Carta a um jovem advogado


Outros professam a religião (e eu também) do respeito pelos tribunais, mas – ao contrário de mim, que sou de ideias fixas – só a professam quando as decisões lhes agradam


Um colega mais novo perguntou- -me, entre perplexo e indignado: “Já viste o que fulano escreveu sobre o nosso caso x?” Nos dias anteriores, ele já tinha exclamado ou ficado mudo de espanto perante o que disse um, o que vociferou aquela e perorou esta ou o que ensinou sicrano. E eu, que tenho a (des)vantagem de ser mais velho do que ele, limitei-me a dizer-lhe: “Ó pá, não ligues.” Mas foi mais para o sossegar e tentar transmitir o que aprendi, que é a dar um grande desconto, ou mesmo uma olímpica ignorância, ao que dizem sobre os nossos casos, sobretudo num país onde dar opinião – ainda bem, viva a liberdade! – é quase um desporto nacional. Mas, na verdade, apetecia-me ter-lhe dito mais, e aqui deixo três apontamentos sobre alguns dos meus pensamentos, revividos nestes últimos dias a propósito do caso x, que provocou o falatório que indignou ou espantou o meu colega.

O primeiro é para celebrar todos quantos revelam, com assinalável prontidão e enérgico sentido de oportunidade, amizade e proximidade em relação ao êxito alcançado por outros, alguns ao ponto de fazer seu o que é alheio. E no mesmo apontamento vai um brinde de celebração a todos quantos, sendo advogados, não se coíbem de perorar sobre casos que não são seus, às vezes indo muito além do que devem e podem fazer – mas, enfim, cada qual sabe de si e as ações revelam quem as faz. E ainda antes de esgotar este copo, tchim-tchim também para os opinadores que leram de través ou que nem leram mas ouviram dizer. Bem hajam, que aqui no meu cantinho reservado de observador, mais do que indignação ou perplexidade, provocam-me alguns sorrisos, e ainda mais quando puxo pela memória – que é coisa, Deus meu, em que sou elefantino.

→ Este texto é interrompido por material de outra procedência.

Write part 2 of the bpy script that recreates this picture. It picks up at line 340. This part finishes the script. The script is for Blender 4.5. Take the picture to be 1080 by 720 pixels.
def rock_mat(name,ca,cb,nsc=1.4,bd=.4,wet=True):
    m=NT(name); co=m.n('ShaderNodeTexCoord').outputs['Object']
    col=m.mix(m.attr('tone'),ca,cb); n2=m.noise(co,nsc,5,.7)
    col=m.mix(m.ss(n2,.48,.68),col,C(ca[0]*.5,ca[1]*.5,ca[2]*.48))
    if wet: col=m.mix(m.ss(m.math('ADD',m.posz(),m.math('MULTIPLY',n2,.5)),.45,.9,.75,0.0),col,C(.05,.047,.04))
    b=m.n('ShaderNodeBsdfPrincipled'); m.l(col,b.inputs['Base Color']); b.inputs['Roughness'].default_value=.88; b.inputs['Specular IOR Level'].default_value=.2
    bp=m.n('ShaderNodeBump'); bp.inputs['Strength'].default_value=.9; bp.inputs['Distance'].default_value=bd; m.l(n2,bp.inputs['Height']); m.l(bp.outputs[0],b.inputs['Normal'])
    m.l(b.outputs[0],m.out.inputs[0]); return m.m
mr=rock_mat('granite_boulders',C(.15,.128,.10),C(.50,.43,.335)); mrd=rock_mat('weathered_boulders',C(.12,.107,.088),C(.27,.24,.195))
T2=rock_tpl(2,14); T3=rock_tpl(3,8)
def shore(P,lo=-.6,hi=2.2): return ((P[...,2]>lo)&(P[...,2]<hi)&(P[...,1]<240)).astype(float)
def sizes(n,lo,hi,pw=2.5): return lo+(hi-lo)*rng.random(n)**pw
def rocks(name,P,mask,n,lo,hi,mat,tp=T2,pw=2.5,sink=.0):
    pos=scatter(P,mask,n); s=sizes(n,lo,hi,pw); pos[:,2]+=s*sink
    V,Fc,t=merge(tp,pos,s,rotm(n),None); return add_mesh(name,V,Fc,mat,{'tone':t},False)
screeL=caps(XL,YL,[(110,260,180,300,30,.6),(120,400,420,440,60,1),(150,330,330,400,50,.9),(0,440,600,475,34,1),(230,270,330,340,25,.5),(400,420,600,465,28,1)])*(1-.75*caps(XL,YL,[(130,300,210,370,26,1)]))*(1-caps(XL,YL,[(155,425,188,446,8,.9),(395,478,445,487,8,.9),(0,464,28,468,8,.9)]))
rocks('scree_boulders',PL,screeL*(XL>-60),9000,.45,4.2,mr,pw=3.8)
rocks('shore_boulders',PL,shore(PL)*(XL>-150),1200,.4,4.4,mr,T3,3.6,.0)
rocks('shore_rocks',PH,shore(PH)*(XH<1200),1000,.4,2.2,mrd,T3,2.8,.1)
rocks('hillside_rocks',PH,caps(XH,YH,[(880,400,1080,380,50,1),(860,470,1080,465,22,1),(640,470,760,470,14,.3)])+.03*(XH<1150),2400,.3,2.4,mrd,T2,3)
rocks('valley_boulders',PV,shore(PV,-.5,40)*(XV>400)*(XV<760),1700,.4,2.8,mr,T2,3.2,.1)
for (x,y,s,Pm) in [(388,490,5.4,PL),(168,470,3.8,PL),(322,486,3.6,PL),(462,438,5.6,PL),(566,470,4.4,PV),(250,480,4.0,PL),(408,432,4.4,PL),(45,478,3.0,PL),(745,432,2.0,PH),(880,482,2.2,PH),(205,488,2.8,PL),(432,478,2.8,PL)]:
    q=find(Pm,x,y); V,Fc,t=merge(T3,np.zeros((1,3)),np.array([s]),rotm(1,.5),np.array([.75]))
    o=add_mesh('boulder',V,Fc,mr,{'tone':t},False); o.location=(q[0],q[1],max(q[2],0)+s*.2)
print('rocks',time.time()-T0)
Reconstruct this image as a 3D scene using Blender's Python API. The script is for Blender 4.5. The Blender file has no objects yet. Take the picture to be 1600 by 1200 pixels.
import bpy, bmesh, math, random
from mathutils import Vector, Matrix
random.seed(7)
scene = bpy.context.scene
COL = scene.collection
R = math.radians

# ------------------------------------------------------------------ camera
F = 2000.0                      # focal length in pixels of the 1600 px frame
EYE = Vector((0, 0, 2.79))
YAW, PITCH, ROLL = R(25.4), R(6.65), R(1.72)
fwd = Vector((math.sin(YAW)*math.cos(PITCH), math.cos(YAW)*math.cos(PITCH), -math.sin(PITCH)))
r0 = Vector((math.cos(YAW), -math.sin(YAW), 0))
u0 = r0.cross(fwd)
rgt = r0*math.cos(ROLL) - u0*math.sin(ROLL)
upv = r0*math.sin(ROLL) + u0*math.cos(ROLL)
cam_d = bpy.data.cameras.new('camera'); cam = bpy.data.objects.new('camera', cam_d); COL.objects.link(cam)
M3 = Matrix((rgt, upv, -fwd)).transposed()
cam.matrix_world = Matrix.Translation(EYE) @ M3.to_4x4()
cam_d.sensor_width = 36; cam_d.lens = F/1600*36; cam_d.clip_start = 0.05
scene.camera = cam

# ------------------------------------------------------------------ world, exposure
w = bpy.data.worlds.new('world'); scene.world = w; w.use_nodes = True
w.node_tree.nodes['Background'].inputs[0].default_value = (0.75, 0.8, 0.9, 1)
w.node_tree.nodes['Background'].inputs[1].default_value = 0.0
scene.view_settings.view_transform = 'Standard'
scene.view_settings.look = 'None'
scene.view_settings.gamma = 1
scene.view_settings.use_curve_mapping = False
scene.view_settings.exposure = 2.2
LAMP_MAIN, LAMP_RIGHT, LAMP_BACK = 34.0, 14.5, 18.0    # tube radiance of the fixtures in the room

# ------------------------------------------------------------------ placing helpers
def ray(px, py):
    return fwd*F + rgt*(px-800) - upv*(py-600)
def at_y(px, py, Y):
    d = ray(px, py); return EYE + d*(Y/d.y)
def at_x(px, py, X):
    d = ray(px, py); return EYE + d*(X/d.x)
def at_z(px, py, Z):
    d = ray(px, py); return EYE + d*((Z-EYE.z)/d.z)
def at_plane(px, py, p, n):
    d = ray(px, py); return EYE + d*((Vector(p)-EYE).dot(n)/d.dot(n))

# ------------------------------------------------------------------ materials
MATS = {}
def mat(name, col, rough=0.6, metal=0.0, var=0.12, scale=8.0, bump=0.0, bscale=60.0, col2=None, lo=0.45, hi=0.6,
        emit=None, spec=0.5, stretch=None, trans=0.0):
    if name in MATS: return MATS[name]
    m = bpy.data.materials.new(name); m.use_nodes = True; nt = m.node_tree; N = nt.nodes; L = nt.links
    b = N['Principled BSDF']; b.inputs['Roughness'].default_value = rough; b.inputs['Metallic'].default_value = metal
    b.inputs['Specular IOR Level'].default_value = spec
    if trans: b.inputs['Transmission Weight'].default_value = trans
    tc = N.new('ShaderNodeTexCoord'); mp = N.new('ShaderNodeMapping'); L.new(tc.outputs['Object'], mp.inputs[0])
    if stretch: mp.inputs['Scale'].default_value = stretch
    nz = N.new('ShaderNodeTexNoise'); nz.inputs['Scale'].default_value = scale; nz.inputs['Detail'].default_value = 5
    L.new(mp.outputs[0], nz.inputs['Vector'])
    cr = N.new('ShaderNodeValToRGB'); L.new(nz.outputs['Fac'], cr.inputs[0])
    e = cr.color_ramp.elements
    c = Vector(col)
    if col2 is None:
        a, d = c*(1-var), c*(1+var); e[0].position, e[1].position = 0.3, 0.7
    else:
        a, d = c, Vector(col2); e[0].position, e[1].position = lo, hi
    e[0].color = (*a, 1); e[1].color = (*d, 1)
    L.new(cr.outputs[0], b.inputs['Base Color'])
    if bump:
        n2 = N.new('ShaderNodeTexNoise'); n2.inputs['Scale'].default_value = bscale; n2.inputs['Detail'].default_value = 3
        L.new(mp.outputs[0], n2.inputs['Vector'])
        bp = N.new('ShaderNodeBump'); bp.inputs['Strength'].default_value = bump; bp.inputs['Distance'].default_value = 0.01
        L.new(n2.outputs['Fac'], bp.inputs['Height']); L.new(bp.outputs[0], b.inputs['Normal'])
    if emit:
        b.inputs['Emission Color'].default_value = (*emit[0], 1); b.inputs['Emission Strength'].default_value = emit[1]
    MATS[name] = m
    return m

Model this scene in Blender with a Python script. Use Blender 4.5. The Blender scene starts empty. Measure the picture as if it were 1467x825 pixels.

Os segundo e terceiro apontamentos são sobre os opinadores, frentistas cívicos, observadores ou amantes da res publica que prestam tributo às estações do ano, mas sem respeitar o ciclo da natureza, antes preferindo estações à la carte. Uns apreciam sobremaneira a separação de poderes, astro de uma primavera radiosa e de um verão reconfortante, mas só quando o clima parece estar a correr de feição para aquilo que julgam que está certo e para os caminhos que têm por bondosos. Se assim não é, então a separação de poderes, afinal, já não é bem o que é, e venta e borrasca. Outros professam a religião (e eu também) do respeito pelos tribunais, mas – ao contrário de mim, que sou de ideias fixas – só a professam quando as decisões lhes agradam. Se agradam, glória nas alturas. Se não, então a religião é falsa, quando não mesmo o ópio do povo, aquele povo que esses cata-ventos julgam representar, esquecendo que a separação de poderes e o respeito pelos tribunais não mudam com as estações do ano, e muito menos com os humores que esta ou aquela decisão causa. Deviam rever as suas crenças ou, pelo menos, pensar bem antes de, à boca cheia, revelarem que afinal têm falsos ídolos e que continuam a querer sacrificar meios aos fins que julgam – santa arrogância dos iluminados ou dos preconceituosos – os melhores do (seu) mundo.